Price of Box                    $2.00

 Upon completion of the supplier’s presentation, we clutch our chest, pausing for effect.  Seeking understanding, we ask about the mill’s price increase and how that applies to the anything but the liner board.  “Shouldn’t that 20 percent apply to just the liner board,” you ask incredulously?  As an after thought, you add, “And suppose that floated price increase doesn’t stick?  Why you don’t intend to stick us with that, do you?” 

This example might be as overdone as an ad for a dating service, but you get the idea.  Note how techniques, tools, and tactics work in harmony.  We used the “you” statement liberally here when we had the sales person on the ropes for honest abuse.  We used Cost Analysis for its incontrovertible dollars and numbers quantitative support, and we used the flinch.  

This brings us to another offshoot tactic of the ‘No’ statement that we call the Hot Potato.  This is a very effective tactic, particularly in the hands of sophisticated buyers.  A buyer may say to a seller, “In our business, quality, service, and delivery are givens.  You wouldn’t be sitting here if you didn’t clear these hurdles.  So, it really all comes down to price.”  It the seller accepts that tactic, and agrees that it just comes down to price, wow what a score for the buyer.  In one fluid motion, the Hot Potato was buttered up, served, and swallowed whole.  It is an artful way to minimize and freeze all other cost components but price while congratulating the seller on its admission into this elite class of lowest TCO where only its price matters.  Remember that not all of our negotiations will be Win-Win and that this tactic may be better suited for the Win-Lose strategy.  In order to counter this Hot Potato, a seller must recognize it, reject it, and return the talk to cost components.  Is the buyer entertaining a low price competitor because she feels the low price is on the street?  If so, the seller may be able to lower its price in return for concessions on elements of cost that raise the price.  If the buyer is not interested in TCO, better to know early on so the seller may adjust its negotiation strategy to suit the buyer.  The buyer or seller must challenge the Hot Potato as soon as it appears. 
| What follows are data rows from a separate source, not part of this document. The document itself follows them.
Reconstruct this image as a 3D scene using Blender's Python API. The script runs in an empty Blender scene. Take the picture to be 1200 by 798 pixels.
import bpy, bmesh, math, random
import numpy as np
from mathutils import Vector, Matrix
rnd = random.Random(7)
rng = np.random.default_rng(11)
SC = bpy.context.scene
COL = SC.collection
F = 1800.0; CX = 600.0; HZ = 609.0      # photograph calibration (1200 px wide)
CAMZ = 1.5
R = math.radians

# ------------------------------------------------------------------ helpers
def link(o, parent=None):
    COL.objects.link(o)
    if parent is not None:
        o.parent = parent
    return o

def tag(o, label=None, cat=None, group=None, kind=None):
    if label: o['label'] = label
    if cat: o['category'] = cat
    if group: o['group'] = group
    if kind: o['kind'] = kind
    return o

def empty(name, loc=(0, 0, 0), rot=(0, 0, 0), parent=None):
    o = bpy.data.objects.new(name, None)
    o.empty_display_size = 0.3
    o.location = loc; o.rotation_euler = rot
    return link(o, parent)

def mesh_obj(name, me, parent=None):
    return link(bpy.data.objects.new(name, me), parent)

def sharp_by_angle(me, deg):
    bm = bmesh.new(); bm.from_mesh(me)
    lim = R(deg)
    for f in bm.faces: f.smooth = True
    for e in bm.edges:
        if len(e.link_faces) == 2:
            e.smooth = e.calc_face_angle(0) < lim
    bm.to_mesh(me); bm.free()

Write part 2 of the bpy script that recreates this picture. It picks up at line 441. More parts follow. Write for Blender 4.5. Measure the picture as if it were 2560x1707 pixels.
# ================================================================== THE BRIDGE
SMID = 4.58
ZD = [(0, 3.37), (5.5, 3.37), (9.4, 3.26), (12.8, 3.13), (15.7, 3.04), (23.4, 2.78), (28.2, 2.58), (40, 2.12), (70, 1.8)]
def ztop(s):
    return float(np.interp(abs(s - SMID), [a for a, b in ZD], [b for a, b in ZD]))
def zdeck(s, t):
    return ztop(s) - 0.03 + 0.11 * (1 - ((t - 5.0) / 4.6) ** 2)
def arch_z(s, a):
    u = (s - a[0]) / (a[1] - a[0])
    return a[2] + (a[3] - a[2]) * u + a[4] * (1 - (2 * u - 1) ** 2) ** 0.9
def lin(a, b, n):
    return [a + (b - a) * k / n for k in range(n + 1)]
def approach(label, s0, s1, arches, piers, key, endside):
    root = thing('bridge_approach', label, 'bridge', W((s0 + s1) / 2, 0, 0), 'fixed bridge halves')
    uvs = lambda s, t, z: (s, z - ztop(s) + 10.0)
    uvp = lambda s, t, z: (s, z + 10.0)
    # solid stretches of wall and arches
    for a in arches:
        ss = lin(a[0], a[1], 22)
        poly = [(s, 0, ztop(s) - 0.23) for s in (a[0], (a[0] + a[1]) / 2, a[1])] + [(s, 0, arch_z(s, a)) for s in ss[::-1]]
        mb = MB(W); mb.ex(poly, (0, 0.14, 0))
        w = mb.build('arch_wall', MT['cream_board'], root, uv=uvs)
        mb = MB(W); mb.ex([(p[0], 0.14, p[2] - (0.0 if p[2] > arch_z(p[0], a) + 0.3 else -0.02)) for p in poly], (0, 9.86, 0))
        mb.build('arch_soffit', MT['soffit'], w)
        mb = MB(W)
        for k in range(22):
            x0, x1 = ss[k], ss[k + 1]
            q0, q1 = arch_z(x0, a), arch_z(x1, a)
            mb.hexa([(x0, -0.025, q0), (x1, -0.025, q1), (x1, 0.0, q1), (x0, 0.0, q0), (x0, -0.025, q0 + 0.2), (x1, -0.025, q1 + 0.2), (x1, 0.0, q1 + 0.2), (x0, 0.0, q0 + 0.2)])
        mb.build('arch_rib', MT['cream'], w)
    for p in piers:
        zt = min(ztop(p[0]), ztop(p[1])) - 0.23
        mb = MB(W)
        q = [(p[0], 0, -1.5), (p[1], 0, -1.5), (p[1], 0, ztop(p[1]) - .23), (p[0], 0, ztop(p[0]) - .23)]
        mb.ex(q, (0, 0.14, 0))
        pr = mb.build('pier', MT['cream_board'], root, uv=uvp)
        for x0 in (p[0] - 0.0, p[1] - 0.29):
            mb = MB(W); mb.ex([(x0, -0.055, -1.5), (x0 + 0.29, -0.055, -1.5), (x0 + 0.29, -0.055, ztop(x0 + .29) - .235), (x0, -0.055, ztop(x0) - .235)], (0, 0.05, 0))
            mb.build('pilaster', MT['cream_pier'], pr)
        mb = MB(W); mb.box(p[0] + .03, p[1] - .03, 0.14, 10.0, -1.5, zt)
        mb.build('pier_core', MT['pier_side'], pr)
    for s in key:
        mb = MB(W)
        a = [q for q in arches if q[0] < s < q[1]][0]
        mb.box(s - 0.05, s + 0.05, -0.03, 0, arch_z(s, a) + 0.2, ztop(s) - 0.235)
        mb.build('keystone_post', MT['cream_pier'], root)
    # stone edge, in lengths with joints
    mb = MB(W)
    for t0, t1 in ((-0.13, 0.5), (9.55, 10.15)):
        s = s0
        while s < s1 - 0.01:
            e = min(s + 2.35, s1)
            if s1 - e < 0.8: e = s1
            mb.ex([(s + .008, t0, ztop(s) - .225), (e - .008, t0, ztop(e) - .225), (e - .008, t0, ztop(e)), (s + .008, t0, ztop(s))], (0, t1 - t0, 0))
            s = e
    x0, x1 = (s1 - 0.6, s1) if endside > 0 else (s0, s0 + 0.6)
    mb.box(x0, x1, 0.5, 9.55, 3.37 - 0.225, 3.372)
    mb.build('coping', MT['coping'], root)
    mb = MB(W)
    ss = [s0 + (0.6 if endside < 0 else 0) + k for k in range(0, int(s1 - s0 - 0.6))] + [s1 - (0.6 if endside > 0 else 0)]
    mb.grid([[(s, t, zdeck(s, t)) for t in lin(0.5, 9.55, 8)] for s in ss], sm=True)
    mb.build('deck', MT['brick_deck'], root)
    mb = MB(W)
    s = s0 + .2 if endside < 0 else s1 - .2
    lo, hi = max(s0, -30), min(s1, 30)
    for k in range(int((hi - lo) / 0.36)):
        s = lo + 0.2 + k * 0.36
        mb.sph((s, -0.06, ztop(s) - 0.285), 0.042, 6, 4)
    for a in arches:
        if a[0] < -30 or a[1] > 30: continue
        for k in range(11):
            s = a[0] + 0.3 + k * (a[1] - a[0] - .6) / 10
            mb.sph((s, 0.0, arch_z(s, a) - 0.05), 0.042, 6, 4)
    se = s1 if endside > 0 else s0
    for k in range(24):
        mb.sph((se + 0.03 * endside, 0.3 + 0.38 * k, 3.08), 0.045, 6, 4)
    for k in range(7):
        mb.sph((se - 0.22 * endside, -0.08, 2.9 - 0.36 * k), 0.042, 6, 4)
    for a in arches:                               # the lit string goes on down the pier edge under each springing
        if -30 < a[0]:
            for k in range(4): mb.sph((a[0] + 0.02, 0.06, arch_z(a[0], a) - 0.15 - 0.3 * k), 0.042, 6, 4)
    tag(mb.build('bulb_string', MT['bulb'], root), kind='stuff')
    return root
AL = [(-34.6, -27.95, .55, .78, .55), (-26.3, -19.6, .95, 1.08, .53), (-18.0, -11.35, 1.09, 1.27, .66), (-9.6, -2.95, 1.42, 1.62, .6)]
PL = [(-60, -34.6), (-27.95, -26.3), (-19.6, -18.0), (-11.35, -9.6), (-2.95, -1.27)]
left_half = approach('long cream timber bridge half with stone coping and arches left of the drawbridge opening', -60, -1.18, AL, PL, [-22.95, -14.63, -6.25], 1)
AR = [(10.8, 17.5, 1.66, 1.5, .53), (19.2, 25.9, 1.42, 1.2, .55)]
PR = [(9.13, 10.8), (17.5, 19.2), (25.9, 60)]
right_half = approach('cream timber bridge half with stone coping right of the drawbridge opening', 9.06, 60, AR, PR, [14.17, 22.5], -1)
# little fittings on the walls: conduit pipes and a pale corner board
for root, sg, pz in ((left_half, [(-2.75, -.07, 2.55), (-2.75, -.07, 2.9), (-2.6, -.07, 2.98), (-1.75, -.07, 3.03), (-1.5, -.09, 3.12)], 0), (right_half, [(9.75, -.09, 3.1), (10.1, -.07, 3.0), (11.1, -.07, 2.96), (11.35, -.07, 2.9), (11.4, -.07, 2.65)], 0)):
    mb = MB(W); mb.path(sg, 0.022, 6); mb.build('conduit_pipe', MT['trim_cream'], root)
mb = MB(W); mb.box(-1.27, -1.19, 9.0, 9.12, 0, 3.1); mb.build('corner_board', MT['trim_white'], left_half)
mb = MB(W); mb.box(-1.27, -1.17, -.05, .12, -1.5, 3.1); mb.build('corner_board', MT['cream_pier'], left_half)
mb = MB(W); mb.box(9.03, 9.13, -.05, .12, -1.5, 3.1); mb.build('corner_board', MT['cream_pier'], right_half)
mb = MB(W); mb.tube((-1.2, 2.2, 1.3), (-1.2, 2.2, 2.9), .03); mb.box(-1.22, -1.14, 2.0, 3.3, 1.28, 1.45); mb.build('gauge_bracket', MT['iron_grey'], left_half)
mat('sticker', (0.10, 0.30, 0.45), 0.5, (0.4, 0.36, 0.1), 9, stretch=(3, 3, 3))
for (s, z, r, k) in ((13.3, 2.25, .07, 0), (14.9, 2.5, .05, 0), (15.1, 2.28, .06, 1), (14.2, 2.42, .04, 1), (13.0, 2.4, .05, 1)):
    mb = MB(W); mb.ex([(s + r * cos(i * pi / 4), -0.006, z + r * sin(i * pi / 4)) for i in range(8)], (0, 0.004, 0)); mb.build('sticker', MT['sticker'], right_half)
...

The Do Better tactic has been an accepted part of life since grade school.  When faced with the ultimatum that one must do better, the conditioned response is to just do it.  It reminds us of that cross second grade teacher who caught us with sloppy incomplete homework.  A casual remark in response to a supplier’s question could be, “You’ll have to do better.”  This rather open ended comment could apply to price, quality, delivery, and service, or it could be an expression of disbelief.  It often spurs a bettering of the offer or a helpful explanation, as was the case with our homework.  Skilled sales pros may counter with the question of, “How much better?”  This response is another Broadway opening to launch into our Price Analysis and Cost Analysis investigations, much as we did in the case of the “Where do I have to be” question.  

The Silence tactic is intimately and explicitly understood as a personal relationship tool between men and women.  Leaving that field to the experts, we will move on to the business applications.  Silence is unique for its absence of words.  Unless we add body language messages, this tactic is completely open to subjective interpretation.  I learned the power of the tactic quite by accident.  In a routine sales visit, the VP accompanying the National Accounts rep assigned to me summarily took over the meeting and proceeded to dazzle me with an unexpected proposal for a new product.  He told me about its markets, the features and benefits, and how it would supplement our current business.  I sat in amazement and a bit of amusement as this fellow sped through his presentation and brushed aside signals of his prospect’s confusion.  His mission was to get to the closing question.  As he sped to the climax of his spiel, he ended expectantly on the price.  

I was so taken aback that I truly felt lost for words.  As I remained silent, his facial expression betrayed fear and embarrassment.  He had ended on the price.  I must have been upset by the price.  After an uncomfortable eternity of 15 seconds or so, he couldn’t stand it.  His next words were to improve the price.  He was negotiating with himself!  Since this tactic is silence, enough said?